I just see a demonstration on how to find the Maclaurin expansion for $\dfrac{\arctan(x)}{e^x}$
The part I don't understand I circle in red.
How does he obtains $c_0=0$? and then $c_0+c_1=1$ then $c_1+c_2=0$
And then for the third degree, why is there an $\frac{1}{2}$ that involves here?
I am very interested in this technique of find the unknown coefficients of an unknown series based on two known series.
On
When you multiply the series on the left you want to get the series on the right.
You count the constants on both sides, you have $(C_0)(1)$ on the left side but no constant on the right side so $C_0 =0$
Now you count how many $x$ you have on each side.

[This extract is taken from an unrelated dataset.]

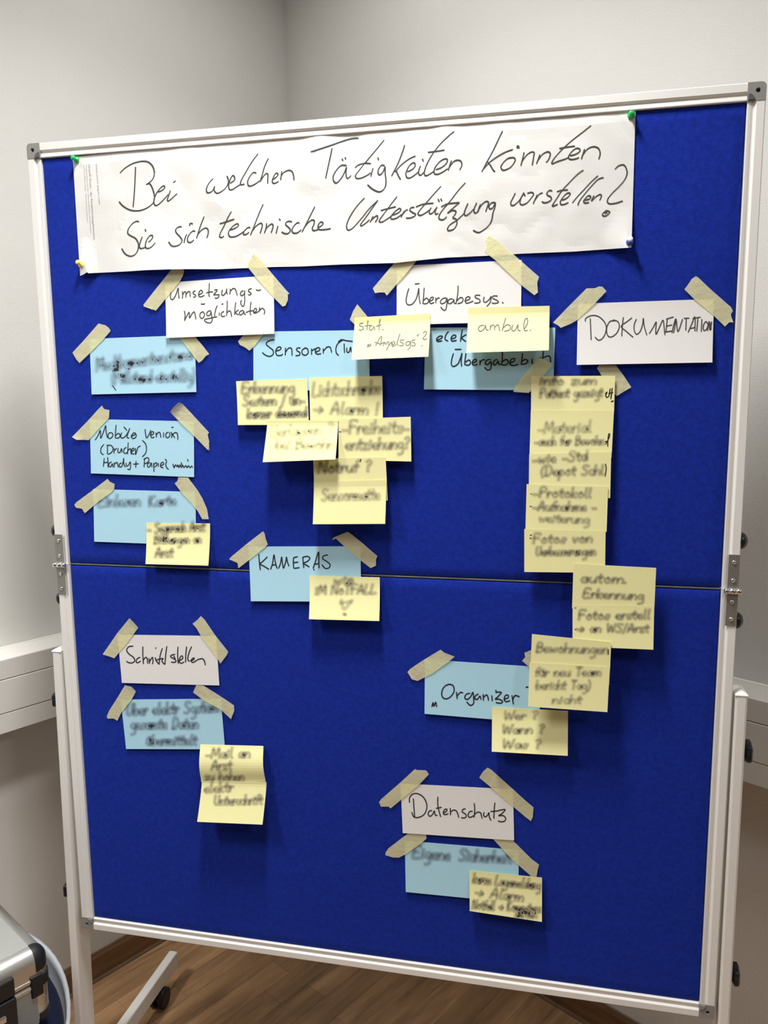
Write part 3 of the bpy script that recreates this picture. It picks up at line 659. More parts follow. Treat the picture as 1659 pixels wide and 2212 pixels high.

On the left side you have $(C_0+C_1)x$ and on the right side you have $x$, so $C_0+C_1 =1$ and so forth.
On
So I post this up as a question again:
In this series, the constant term is one and not zero, why is it the case?
On
It is well known that \begin{equation*} \arctan x=\sum_{k=0}^{\infty}(-1)^{k}\frac{x^{2k+1}}{2k+1}, \quad |x|<1 \end{equation*} and \begin{equation*} \operatorname{e}^{-x}=\sum_{k=0}^\infty(-1)^k\frac{x^k}{k!}, \quad |x|<\infty. \end{equation*} Therefore, we obtain \begin{align*} \frac{\arctan x}{\operatorname{e}^{x}} &=(\arctan x)\operatorname{e}^{-x}\\ &=\Biggl[\sum_{k=0}^{\infty}(-1)^{k}\frac{x^{2k+1}}{2k+1}\Biggr] \Biggl[\sum_{k=0}^\infty(-1)^k\frac{x^k}{k!}\Biggr]\\ &=x\Biggl[\sum_{k=0}^{\infty}\frac{1}{k+1}\cos\biggl(\frac{k\pi}{2}\biggr)x^k \Biggr] \Biggl[\sum_{k=0}^\infty\frac{(-1)^k}{k!}x^k\Biggr]\\ &=\sum_{k=0}^\infty\Biggl[\sum_{\ell=0}^k\frac{1}{\ell+1}\cos\biggl(\frac{\ell\pi}{2}\biggr) \frac{(-1)^{k-\ell}}{(k-\ell)!}\Biggr]x^{k+1}, \quad |x|<1. \end{align*}
You can see that on the RHS, there is no constant. But on the LHS, $c_0\cdot1$ is a constant, which means $c_0=0$.
Similarly, you could see, on the RHS, the term of degree $1$ is $x$ with coefficient $1$, and on the LHS the only way to get that term is $c_1x\cdot1+c_0\cdot x=(c_1+c_0)x$. That will give us $c_1+c_0=1$.
If you do this for terms on the RHS of higher degrees, you will get a system of equations of $c_i$'s and then you will be able to solve each of them (though not 100% rigorous since this solution didn't demonstrate a general equation for the term of arbitrary degree $n$).